Tribune News Service

Jammu, October 20

Prime Minister Narendra Modi celebrated Diwali festival with Army jawans in a stunningly beautiful and equally forbidding Gurez valley in north Kashmir on Thursday in a widely recognized and appreciated gesture towards our soldiers.

He made the occasion special for this was the place where soldiers face inhospitable terrain, vagaries of weather and an unpredictable neighbour across the Line of Control that divides Jammu and Kashmir between India and Pakistan. They needed this kind of warmth from the Prime Minister.

Modi tweeted that he gets a “new kind of energy” by spending time with jawans. He had surprised the troops by his visit to the Siachen glacier during his first year as Prime Minister on this festival.

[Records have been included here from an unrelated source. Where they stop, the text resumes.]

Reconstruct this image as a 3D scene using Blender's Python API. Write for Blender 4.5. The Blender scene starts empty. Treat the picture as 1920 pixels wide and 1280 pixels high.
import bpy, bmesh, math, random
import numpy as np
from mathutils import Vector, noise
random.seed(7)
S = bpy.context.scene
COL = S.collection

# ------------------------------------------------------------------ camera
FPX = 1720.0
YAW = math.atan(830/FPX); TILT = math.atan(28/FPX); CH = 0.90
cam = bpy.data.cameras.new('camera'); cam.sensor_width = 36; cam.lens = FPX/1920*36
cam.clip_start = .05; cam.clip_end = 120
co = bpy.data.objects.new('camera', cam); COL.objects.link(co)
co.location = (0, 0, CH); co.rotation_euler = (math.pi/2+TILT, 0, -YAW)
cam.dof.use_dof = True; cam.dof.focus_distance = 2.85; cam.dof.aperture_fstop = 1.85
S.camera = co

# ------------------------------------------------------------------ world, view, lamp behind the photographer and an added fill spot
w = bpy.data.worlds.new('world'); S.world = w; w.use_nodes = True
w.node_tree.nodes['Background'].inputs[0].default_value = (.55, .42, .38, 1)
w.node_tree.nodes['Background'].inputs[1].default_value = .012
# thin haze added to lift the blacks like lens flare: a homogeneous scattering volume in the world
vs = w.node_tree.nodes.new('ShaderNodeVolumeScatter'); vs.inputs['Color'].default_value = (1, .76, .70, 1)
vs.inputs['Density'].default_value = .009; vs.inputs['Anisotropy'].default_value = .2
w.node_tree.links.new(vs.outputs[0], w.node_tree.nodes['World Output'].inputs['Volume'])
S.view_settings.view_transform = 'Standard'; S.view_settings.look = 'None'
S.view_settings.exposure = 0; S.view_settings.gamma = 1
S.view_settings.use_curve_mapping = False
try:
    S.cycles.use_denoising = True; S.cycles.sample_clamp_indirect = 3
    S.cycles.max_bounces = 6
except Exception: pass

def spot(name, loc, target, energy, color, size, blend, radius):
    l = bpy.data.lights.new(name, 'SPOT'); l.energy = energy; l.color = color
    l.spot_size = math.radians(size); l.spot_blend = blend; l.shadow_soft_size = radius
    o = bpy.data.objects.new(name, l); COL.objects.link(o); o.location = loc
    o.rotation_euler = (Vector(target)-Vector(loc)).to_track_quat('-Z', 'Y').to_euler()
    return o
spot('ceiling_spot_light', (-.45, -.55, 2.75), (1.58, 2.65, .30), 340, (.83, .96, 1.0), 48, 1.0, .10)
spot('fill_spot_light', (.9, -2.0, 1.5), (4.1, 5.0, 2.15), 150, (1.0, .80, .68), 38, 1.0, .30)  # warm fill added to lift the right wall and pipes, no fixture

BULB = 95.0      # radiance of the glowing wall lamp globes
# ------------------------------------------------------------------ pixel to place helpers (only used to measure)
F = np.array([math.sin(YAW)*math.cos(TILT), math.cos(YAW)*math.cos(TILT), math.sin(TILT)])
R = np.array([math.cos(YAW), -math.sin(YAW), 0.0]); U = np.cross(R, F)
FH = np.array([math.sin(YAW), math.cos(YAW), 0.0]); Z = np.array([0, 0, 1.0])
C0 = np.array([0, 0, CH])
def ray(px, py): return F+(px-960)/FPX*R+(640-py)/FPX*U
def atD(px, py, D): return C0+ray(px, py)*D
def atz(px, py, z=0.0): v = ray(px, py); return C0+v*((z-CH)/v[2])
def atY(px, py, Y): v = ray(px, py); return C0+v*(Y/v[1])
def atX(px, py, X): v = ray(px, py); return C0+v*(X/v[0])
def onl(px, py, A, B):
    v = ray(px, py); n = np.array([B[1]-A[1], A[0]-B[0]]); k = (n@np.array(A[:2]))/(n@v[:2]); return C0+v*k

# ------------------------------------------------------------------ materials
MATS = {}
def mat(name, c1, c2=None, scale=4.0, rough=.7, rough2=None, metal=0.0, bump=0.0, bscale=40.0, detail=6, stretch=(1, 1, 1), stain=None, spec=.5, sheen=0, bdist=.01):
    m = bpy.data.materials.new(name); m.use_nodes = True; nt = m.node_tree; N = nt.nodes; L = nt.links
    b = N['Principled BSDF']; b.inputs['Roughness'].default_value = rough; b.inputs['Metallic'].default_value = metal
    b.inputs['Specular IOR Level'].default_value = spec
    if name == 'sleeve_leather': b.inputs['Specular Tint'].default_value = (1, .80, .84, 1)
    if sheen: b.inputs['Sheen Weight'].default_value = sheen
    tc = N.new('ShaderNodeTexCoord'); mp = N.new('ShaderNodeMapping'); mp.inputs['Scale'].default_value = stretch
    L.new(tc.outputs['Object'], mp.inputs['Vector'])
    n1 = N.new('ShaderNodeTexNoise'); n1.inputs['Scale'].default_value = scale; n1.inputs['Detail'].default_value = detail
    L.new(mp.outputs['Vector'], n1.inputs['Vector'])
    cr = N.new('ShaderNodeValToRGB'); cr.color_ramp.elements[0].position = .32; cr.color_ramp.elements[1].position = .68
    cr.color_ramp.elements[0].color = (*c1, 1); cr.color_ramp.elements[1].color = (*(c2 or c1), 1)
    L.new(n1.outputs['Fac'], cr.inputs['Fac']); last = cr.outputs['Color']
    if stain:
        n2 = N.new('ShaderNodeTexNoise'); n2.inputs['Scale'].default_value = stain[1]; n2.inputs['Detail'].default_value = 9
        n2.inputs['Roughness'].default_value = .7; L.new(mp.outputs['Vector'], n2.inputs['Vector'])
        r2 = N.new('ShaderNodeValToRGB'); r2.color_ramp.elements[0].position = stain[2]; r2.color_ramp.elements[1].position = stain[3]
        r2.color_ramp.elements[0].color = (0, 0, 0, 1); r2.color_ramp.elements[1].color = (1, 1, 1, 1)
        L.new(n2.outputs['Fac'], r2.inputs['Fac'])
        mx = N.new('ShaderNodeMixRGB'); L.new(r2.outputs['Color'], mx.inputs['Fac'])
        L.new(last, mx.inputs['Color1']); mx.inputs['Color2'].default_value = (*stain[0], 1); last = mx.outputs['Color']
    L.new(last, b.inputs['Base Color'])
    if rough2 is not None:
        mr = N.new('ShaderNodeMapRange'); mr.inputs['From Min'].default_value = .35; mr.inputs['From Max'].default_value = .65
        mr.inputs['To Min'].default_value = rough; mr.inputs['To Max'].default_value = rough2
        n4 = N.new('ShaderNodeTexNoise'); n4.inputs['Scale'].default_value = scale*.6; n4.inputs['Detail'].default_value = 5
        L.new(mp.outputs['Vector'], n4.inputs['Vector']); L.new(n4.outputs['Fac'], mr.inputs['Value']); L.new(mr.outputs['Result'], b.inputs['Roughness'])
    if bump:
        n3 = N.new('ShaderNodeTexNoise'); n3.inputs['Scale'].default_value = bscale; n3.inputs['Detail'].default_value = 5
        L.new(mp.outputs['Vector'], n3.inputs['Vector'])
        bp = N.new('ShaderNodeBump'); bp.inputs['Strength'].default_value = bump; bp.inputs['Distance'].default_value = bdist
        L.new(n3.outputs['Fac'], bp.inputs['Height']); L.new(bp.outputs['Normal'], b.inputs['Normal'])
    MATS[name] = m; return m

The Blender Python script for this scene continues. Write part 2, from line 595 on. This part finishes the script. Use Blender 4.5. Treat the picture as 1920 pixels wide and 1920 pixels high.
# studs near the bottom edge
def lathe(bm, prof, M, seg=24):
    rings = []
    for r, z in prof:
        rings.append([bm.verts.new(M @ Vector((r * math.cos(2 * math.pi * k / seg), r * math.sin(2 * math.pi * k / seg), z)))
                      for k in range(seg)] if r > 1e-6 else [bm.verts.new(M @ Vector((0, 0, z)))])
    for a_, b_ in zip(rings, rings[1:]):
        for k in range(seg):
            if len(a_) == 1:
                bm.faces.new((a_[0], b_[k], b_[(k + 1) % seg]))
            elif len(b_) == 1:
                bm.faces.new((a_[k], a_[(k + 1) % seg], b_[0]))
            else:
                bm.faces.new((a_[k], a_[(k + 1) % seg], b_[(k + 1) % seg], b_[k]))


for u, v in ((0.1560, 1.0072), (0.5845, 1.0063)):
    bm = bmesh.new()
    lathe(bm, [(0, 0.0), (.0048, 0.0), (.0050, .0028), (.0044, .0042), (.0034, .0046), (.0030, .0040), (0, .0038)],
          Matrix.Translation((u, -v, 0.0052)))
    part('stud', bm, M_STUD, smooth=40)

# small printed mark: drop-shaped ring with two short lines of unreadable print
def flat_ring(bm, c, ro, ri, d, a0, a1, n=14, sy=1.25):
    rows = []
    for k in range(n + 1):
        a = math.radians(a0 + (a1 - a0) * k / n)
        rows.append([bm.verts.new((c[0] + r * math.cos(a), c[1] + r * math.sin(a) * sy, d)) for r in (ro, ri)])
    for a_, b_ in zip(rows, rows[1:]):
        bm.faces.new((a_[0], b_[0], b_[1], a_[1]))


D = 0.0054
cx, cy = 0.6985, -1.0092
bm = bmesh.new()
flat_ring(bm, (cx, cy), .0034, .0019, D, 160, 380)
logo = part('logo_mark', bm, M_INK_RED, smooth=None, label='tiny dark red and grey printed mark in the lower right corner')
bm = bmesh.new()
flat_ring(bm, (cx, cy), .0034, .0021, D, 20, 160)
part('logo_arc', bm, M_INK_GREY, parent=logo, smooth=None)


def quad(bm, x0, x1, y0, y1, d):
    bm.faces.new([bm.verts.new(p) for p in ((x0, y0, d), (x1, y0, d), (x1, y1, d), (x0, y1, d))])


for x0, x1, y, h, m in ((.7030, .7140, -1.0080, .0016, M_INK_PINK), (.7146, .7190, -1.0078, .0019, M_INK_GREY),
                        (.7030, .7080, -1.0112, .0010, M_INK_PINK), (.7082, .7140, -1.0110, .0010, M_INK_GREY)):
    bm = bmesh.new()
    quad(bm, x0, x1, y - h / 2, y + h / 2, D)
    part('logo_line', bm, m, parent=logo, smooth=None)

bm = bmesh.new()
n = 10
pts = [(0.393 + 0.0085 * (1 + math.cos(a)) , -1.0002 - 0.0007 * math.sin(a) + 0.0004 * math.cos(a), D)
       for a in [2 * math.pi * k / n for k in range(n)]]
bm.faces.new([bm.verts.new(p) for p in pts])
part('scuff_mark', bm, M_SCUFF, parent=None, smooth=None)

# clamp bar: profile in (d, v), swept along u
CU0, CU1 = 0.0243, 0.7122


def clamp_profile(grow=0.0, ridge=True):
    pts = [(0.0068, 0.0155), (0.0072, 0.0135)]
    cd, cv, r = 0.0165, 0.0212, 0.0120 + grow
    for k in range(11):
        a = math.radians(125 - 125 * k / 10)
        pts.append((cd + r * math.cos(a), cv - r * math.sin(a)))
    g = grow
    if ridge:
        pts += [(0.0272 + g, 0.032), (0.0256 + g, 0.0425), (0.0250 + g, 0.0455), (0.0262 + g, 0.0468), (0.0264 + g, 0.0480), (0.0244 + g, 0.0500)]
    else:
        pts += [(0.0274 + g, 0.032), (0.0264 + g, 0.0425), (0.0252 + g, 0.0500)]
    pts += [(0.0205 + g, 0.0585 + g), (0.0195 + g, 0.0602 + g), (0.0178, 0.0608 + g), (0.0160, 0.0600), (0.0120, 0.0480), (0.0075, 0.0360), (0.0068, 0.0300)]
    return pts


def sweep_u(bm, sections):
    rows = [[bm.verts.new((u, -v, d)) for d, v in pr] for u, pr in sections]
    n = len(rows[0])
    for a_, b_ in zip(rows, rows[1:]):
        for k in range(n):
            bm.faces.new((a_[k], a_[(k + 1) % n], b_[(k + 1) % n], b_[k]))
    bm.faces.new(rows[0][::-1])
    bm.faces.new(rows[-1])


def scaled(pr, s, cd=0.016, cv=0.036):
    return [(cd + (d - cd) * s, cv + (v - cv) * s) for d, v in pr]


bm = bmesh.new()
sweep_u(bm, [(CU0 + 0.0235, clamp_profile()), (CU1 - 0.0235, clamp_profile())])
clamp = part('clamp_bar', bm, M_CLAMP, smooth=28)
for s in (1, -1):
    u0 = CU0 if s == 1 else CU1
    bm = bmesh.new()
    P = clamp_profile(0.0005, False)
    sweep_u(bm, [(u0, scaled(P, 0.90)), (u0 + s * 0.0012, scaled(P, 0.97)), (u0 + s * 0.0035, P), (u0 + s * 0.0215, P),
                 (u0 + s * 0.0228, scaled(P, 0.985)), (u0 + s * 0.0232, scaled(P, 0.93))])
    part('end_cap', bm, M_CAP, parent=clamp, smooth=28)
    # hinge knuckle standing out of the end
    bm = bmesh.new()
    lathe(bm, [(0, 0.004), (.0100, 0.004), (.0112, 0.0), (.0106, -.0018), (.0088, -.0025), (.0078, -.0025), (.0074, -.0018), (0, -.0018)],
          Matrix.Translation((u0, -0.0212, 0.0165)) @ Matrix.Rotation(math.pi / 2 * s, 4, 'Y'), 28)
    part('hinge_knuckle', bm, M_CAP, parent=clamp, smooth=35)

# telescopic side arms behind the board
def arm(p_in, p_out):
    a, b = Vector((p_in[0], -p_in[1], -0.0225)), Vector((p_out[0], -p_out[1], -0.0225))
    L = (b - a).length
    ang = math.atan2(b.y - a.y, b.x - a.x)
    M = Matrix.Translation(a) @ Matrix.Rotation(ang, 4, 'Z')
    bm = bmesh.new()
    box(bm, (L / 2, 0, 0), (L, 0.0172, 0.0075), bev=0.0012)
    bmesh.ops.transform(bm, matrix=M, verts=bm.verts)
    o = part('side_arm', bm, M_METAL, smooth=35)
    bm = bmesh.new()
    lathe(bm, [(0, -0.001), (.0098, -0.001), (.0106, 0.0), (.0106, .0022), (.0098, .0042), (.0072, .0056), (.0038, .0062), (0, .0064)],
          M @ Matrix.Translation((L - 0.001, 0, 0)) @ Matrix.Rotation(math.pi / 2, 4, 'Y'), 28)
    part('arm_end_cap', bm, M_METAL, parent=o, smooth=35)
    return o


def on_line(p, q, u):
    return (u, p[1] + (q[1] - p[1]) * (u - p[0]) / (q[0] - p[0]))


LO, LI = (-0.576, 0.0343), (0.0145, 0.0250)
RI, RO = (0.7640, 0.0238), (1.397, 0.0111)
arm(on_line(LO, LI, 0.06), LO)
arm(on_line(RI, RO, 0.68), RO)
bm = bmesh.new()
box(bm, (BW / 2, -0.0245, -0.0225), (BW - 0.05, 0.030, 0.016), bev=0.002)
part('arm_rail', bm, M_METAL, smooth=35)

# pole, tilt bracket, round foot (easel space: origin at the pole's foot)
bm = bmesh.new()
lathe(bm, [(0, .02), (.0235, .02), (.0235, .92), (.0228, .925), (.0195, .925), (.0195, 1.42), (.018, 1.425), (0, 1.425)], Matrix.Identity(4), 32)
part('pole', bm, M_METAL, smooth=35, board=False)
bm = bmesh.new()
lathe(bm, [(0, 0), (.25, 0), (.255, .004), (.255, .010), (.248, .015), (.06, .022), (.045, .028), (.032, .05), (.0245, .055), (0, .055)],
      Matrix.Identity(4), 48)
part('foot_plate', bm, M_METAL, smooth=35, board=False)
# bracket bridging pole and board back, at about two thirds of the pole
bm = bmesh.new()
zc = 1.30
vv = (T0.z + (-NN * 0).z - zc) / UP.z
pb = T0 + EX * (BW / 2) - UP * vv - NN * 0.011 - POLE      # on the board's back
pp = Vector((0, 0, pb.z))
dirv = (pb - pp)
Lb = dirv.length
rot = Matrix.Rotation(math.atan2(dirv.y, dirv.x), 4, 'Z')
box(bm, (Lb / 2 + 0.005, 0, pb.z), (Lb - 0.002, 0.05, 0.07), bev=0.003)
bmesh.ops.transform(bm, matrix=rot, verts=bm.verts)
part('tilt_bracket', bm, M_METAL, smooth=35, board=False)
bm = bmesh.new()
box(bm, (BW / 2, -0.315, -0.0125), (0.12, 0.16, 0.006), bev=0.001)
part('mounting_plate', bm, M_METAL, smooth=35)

Soldiers here are performing extraordinary duty – not only are they guarding frontiers and fighting almost a minute-to-minute war against the hostile neighbour that pushes armed terrorists to this side of Kashmir but they also deal with highly volatile ranks of terrorists within the Valley. That’s why his visit added special significance this Diwali. He offered sweets to jawans as an Indian grateful to the services and sacrifices of soldiers.

In 2014, Modi had visited Srinagar too, and met some victims of the devastating floods. He had laid the ground rules for delivering relief to the distressed families in their bank accounts.

No visit of Prime Minister is complete ever, for there are higher expectations, but there are also constraints of time. The message was clear that in the PM, the whole nation was with the soldiers in difficult situations and times. The PM represents the nation.

This visit, however, could have been more inclusive had Modi visited the hinterland of the Valley, say Srinagar. Currently, Kashmir is witnessing a host of crises, which have pushed the milestone of his intention of “making Kashmir a model state in the country,” into oblivion.

As Prime Minister, Modi must be aware of that. The situation has moved to the margins and a new sense of insecurity —- genuine or instigated —- has engulfed Kashmir. A course correction is needed.

The military options have fallen well short of the real objective of restoration of peace and order. The present political arrangement manifests itself more as a compulsion of sharing power than as a willing coalition to work for the people. Modi will have to live up to his word of “embracing the people of Kashmir”. He should come out with a hug to the people of the Valley. That would have added a new and brighter halo to his visit.